Exercise - Repeat the entire listing exactly.

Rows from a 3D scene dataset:
....

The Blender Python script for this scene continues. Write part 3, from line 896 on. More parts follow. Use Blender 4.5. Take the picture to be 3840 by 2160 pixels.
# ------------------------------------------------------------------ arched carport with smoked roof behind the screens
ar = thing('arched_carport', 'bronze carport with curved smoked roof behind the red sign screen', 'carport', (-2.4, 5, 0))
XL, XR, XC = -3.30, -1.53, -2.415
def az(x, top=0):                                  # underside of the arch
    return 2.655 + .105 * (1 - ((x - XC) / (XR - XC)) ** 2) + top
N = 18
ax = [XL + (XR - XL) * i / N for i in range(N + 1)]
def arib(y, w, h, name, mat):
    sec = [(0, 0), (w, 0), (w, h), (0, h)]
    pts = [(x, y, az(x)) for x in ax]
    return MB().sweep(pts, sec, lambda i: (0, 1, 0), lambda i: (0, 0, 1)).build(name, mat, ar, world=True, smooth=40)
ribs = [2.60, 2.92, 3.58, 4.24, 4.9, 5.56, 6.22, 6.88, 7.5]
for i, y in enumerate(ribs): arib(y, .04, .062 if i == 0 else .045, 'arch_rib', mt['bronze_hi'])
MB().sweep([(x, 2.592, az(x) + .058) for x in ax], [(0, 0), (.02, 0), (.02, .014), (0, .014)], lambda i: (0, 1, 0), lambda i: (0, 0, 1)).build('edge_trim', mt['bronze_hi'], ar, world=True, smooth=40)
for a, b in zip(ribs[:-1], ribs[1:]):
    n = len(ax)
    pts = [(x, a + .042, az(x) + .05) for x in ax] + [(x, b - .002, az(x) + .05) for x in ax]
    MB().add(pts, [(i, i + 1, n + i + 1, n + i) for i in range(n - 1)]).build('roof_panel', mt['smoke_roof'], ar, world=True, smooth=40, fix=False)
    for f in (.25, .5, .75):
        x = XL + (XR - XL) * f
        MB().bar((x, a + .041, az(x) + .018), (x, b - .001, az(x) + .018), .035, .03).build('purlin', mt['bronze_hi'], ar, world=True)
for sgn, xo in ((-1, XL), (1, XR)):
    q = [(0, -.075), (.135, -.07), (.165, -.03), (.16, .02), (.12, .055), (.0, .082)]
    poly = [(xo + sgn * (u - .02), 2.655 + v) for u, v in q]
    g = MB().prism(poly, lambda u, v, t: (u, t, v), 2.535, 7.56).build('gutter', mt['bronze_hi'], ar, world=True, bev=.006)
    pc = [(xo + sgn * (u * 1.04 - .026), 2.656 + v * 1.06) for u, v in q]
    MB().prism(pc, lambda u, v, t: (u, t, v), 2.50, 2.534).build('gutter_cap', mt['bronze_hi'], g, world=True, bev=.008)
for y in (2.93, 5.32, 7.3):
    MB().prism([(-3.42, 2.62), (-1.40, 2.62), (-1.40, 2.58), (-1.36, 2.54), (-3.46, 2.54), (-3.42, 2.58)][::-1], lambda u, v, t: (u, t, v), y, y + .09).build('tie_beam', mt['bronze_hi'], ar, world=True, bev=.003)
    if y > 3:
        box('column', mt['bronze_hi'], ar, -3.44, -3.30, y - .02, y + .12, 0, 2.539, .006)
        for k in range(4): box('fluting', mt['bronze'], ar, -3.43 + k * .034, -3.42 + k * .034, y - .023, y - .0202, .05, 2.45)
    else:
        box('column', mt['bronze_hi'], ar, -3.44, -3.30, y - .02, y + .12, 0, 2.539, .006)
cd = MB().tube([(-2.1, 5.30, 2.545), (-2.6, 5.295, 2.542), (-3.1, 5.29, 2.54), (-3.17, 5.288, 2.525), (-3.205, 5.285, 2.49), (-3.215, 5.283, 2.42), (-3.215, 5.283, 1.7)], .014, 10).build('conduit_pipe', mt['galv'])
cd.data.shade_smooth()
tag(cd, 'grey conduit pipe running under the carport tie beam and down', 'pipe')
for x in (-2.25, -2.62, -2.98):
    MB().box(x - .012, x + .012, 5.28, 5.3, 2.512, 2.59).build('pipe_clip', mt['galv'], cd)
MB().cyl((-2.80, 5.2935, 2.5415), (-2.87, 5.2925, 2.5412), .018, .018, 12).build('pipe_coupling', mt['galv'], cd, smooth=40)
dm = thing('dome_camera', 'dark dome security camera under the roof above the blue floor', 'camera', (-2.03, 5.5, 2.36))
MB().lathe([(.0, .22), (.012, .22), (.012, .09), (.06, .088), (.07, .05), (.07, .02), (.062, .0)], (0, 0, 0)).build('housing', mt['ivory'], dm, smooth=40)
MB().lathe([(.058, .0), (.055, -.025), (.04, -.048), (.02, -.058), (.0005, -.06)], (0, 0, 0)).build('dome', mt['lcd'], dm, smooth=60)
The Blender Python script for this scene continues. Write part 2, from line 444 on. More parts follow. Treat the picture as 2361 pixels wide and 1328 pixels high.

....

The answer -
The Blender Python script for this scene continues. Write part 3, from line 896 on. More parts follow. Use Blender 4.5. Take the picture to be 3840 by 2160 pixels.
# ------------------------------------------------------------------ arched carport with smoked roof behind the screens
ar = thing('arched_carport', 'bronze carport with curved smoked roof behind the red sign screen', 'carport', (-2.4, 5, 0))
XL, XR, XC = -3.30, -1.53, -2.415
def az(x, top=0):                                  # underside of the arch
    return 2.655 + .105 * (1 - ((x - XC) / (XR - XC)) ** 2) + top
N = 18
ax = [XL + (XR - XL) * i / N for i in range(N + 1)]
def arib(y, w, h, name, mat):
    sec = [(0, 0), (w, 0), (w, h), (0, h)]
    pts = [(x, y, az(x)) for x in ax]
    return MB().sweep(pts, sec, lambda i: (0, 1, 0), lambda i: (0, 0, 1)).build(name, mat, ar, world=True, smooth=40)
ribs = [2.60, 2.92, 3.58, 4.24, 4.9, 5.56, 6.22, 6.88, 7.5]
for i, y in enumerate(ribs): arib(y, .04, .062 if i == 0 else .045, 'arch_rib', mt['bronze_hi'])
MB().sweep([(x, 2.592, az(x) + .058) for x in ax], [(0, 0), (.02, 0), (.02, .014), (0, .014)], lambda i: (0, 1, 0), lambda i: (0, 0, 1)).build('edge_trim', mt['bronze_hi'], ar, world=True, smooth=40)
for a, b in zip(ribs[:-1], ribs[1:]):
    n = len(ax)
    pts = [(x, a + .042, az(x) + .05) for x in ax] + [(x, b - .002, az(x) + .05) for x in ax]
    MB().add(pts, [(i, i + 1, n + i + 1, n + i) for i in range(n - 1)]).build('roof_panel', mt['smoke_roof'], ar, world=True, smooth=40, fix=False)
    for f in (.25, .5, .75):
        x = XL + (XR - XL) * f
        MB().bar((x, a + .041, az(x) + .018), (x, b - .001, az(x) + .018), .035, .03).build('purlin', mt['bronze_hi'], ar, world=True)
for sgn, xo in ((-1, XL), (1, XR)):
    q = [(0, -.075), (.135, -.07), (.165, -.03), (.16, .02), (.12, .055), (.0, .082)]
    poly = [(xo + sgn * (u - .02), 2.655 + v) for u, v in q]
    g = MB().prism(poly, lambda u, v, t: (u, t, v), 2.535, 7.56).build('gutter', mt['bronze_hi'], ar, world=True, bev=.006)
    pc = [(xo + sgn * (u * 1.04 - .026), 2.656 + v * 1.06) for u, v in q]
    MB().prism(pc, lambda u, v, t: (u, t, v), 2.50, 2.534).build('gutter_cap', mt['bronze_hi'], g, world=True, bev=.008)
for y in (2.93, 5.32, 7.3):
    MB().prism([(-3.42, 2.62), (-1.40, 2.62), (-1.40, 2.58), (-1.36, 2.54), (-3.46, 2.54), (-3.42, 2.58)][::-1], lambda u, v, t: (u, t, v), y, y + .09).build('tie_beam', mt['bronze_hi'], ar, world=True, bev=.003)
    if y > 3:
        box('column', mt['bronze_hi'], ar, -3.44, -3.30, y - .02, y + .12, 0, 2.539, .006)
        for k in range(4): box('fluting', mt['bronze'], ar, -3.43 + k * .034, -3.42 + k * .034, y - .023, y - .0202, .05, 2.45)
    else:
        box('column', mt['bronze_hi'], ar, -3.44, -3.30, y - .02, y + .12, 0, 2.539, .006)
cd = MB().tube([(-2.1, 5.30, 2.545), (-2.6, 5.295, 2.542), (-3.1, 5.29, 2.54), (-3.17, 5.288, 2.525), (-3.205, 5.285, 2.49), (-3.215, 5.283, 2.42), (-3.215, 5.283, 1.7)], .014, 10).build('conduit_pipe', mt['galv'])
cd.data.shade_smooth()
tag(cd, 'grey conduit pipe running under the carport tie beam and down', 'pipe')
for x in (-2.25, -2.62, -2.98):
    MB().box(x - .012, x + .012, 5.28, 5.3, 2.512, 2.59).build('pipe_clip', mt['galv'], cd)
MB().cyl((-2.80, 5.2935, 2.5415), (-2.87, 5.2925, 2.5412), .018, .018, 12).build('pipe_coupling', mt['galv'], cd, smooth=40)
dm = thing('dome_camera', 'dark dome security camera under the roof above the blue floor', 'camera', (-2.03, 5.5, 2.36))
MB().lathe([(.0, .22), (.012, .22), (.012, .09), (.06, .088), (.07, .05), (.07, .02), (.062, .0)], (0, 0, 0)).build('housing', mt['ivory'], dm, smooth=40)
MB().lathe([(.058, .0), (.055, -.025), (.04, -.048), (.02, -.058), (.0005, -.06)], (0, 0, 0)).build('dome', mt['lcd'], dm, smooth=60)
The Blender Python script for this scene continues. Write part 2, from line 444 on. More parts follow. Treat the picture as 2361 pixels wide and 1328 pixels high.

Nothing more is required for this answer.